There was a time when the GOP was choosy about whom it admitted.  This was the GOP that guys like Charlie Blakemore believed they supported.  They should cut out the Tea Party, the demagogues and the fanatics and reinvent themselves, even if it means taking a hit in the coming elections.  It’s worth rebuilding a strong opposition if only to keep the balance this country needs to stay ahead.  Otherwise, as far as I’m concerned, if the S&P downgrade was indeed based on rhetoric unbecoming of a AAA sovereign nation, they didn’t downgrade us enough.

Comments: 9

  • Kimmi August 17, 201110:18 am

    … and this is why I vote Democrat — because I want YOUR Republicans back — and the best way for that to happen is to break the Republicans apart with devastating losses [PA’s republican party can’t wait for that to happen. They know that crazy ain’t sustainable here]. I think I deserve a choice — an honest, principled choice, with both sides supporting what has always made America strong — science.

    Writing from Mordor (pittsburgh — have you compared the pictures — “hell with the top taken off”), I’m going to quote Alcoa’s chairman, and former Bush Treasury Secretary, when he called the Tea Party “our version of Al Quaida terrorists.” [and no, O’Neil is not Sauron. That was clearly Carnegie and Mellon ;-)]

    • Pure Film Creative August 17, 201110:24 am

      Well said, Kimmi. I think we all vote Yes for a saner choice.

      Thanks for reading.

      — James K.

  • oldancestor August 17, 201111:03 am

    Is that Sean Bean up there? It’s about time you posted a pic of a real man, not these prissy, waxed pretty boys we always have to look at! Looks like Bean has the legenday fantasy adventure novel well covered on the cinematic front.
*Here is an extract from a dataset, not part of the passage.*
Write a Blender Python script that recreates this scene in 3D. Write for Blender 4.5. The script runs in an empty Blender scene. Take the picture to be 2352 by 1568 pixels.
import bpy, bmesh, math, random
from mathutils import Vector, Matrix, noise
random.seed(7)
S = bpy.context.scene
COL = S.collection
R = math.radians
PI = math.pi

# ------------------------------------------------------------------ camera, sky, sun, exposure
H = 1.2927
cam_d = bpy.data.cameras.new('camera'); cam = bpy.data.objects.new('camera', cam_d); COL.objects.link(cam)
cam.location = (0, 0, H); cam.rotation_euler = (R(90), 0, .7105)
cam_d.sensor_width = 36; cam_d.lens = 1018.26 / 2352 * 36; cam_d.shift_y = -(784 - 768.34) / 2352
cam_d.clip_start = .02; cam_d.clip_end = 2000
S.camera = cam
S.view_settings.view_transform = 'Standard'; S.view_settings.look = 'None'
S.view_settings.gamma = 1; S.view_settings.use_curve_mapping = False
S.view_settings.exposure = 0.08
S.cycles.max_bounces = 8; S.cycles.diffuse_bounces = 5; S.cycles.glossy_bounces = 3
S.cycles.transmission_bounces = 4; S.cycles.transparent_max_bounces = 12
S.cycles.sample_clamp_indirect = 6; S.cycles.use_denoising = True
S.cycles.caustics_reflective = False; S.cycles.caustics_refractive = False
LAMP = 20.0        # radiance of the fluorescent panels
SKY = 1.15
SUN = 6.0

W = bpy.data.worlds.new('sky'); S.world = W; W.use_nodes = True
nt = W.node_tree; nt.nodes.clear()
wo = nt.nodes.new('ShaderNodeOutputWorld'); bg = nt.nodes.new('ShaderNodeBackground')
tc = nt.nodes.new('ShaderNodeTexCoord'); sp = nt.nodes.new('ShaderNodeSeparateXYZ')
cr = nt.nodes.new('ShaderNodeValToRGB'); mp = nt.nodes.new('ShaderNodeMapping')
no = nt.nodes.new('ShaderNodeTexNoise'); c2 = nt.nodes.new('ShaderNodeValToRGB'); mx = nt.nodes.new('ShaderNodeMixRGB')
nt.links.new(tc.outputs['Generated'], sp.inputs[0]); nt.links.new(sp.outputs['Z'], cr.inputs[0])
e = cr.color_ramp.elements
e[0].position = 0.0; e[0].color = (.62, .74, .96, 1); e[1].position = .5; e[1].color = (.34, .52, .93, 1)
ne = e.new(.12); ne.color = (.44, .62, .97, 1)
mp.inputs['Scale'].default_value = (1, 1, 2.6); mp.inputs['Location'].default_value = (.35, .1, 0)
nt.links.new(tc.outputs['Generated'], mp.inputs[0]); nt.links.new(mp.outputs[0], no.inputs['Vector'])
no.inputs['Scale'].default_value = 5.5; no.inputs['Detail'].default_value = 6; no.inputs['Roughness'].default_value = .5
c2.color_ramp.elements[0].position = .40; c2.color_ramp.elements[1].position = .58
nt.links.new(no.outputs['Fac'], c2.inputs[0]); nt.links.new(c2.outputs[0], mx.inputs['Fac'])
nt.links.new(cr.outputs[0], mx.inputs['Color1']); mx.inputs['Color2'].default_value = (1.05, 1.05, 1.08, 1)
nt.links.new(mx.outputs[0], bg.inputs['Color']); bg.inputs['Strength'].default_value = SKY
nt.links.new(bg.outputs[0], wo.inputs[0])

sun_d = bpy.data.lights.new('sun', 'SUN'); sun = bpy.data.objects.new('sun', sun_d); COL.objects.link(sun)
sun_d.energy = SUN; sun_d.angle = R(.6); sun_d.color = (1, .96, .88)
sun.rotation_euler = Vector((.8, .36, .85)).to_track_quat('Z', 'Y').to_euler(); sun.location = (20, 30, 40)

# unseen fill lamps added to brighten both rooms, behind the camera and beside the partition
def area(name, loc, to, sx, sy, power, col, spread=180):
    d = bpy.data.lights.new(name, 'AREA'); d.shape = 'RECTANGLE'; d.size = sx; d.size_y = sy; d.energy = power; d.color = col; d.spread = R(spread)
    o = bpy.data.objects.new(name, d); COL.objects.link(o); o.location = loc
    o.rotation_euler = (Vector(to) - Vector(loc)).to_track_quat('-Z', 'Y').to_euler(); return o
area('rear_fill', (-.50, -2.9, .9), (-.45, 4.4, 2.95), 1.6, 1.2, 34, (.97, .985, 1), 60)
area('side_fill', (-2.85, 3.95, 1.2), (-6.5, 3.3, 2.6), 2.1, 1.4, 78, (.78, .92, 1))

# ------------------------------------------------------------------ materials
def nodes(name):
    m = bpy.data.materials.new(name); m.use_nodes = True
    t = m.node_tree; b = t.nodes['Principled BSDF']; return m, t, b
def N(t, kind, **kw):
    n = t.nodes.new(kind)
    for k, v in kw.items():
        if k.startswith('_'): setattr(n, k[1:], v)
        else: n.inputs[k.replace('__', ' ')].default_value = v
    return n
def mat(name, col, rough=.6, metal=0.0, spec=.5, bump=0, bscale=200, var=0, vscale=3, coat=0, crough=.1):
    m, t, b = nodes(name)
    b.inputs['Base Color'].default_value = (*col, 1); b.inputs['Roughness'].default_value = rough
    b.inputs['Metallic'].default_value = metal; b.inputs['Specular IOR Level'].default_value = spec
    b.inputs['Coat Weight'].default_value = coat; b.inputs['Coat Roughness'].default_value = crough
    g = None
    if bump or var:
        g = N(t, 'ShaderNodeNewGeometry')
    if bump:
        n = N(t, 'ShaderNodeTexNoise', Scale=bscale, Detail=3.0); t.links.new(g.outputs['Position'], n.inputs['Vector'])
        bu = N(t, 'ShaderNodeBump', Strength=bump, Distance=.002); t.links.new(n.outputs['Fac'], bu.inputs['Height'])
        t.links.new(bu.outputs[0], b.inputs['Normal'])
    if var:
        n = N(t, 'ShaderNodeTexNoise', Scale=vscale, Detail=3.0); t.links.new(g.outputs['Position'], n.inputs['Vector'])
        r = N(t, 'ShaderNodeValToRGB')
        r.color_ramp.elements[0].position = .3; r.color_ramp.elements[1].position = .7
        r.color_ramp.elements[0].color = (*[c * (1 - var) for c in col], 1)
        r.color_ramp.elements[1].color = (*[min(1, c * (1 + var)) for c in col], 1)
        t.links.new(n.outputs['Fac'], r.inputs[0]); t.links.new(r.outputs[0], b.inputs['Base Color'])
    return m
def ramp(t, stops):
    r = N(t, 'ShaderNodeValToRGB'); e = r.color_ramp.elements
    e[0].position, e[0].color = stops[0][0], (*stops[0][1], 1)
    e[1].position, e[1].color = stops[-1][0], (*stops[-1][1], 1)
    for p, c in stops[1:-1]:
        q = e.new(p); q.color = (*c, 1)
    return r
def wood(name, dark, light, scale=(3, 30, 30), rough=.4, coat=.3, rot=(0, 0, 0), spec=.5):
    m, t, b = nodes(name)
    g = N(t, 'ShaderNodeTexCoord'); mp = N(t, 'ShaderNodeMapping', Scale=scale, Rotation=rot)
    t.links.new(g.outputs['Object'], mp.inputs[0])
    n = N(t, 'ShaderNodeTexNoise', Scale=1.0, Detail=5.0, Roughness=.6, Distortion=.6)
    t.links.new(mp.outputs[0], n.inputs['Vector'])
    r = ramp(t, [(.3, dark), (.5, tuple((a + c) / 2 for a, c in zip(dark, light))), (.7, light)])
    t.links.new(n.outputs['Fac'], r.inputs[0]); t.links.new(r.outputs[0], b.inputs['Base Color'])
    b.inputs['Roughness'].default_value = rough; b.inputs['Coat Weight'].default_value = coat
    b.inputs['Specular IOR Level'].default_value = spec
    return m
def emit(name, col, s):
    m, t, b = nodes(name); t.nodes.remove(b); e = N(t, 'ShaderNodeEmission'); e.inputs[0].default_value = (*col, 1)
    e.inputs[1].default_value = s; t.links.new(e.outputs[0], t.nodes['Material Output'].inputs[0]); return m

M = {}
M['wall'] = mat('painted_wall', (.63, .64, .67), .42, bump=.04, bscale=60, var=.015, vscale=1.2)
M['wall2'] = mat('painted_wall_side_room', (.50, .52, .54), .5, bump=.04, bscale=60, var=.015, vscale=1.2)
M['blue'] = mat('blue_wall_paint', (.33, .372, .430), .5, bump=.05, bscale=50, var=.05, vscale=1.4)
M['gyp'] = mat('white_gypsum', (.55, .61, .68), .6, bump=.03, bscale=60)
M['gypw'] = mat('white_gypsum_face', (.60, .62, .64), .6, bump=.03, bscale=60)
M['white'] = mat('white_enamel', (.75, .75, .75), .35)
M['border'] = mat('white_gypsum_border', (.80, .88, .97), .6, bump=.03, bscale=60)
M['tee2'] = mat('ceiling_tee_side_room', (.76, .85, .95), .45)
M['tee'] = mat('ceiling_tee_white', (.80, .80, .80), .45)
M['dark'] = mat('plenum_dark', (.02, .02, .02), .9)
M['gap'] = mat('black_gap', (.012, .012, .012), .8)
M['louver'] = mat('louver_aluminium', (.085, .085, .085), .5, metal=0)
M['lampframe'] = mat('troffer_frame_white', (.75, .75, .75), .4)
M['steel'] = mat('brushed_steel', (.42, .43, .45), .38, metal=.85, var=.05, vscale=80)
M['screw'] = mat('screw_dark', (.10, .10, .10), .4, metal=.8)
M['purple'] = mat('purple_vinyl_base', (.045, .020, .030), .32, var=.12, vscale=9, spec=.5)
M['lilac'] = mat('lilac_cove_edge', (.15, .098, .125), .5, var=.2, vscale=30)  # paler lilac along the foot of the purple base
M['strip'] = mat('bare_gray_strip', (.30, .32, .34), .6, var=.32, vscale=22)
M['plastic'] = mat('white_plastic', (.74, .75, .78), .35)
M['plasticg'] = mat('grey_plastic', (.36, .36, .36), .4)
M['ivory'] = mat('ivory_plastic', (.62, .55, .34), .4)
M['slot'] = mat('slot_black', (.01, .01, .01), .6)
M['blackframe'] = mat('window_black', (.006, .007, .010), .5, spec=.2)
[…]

    It’s funny how tastes vary. You don’t like a lot of the movies I like because you can’t buy into the reality of it (a valid argument). I’m the opposite with books. I can’t buy into the reality of a Tolkien, as enjoyable as they are. I prefer my fiction to operate within the realm of possibility, though I put no such restrictions on films.

    Very well said on the current state of the Republican party. I thought the batch in ’08 was embarrassing, but this crew is a horror show. I talk to tea party people – educated ones – and they are utterly convinced Palin and Bachmann are brilliant, almost messianic figures. You can’t reason with them. Too bad “the left” is now just an unaffiliated bunch of millions who aren’t Jesus nuts. They really need to get organized and put a stop to this crazy shit. Obama hasn’t done much to earn a second term, but fucking hell if I’m ever going to vote R as long as the Christain Taliban drives the GOP agenda.

    • Pure Film Creative August 17, 201112:14 pm

      It is indeed Sean Bean, you big nancy. So, petite brunettes and real men, huh? Interesting.

      Game of Thrones is great literature, utterly believable. There is a reason behind the sensation, and it’s not the Comic-Con appeal. It’s set in a realistic, well-researched eternally medieval world. Yes, there are vague hints of magic, but it’s been drained from that world. Now it’s just a dystopian past.

    • Kimmi August 18, 20117:21 am

      start organizing, if you mind it so much. Shnell!

      • Pure Film Creative August 18, 201110:07 am

        There are others who do that way better than I do. This is my contribution. The pen is mightier than the sword, which should now be “the keyboard is mightier than the missile.”

  • oldancestor August 17, 20113:29 pm

    My next post will be called “Gay for Bean.” It’s up to readers to decide if I mean Sean or Rowan Atkinson.

    I might consider reading that series, but I have to hear about it at work all the time, so it makes me not like it.

  • zrstrn March 23, 201411:45 am

    Zoroastrians are not fire worshippers any more than drivers are street light worshippers at an intersection.  The fire is a symbol and is not worshipped.

  • jkillough March 24, 201411:29 am

    @zrstrn Thanks for reading and for commenting. Your analogy isn’t correct; an intersection isn’t in a place of worship. Whatever the polemic, Zoroastrians are traditionally referred to as fire worshipers. If the symbol is sacred, if it is in a sacred place, then it is correct to use the term “worship.”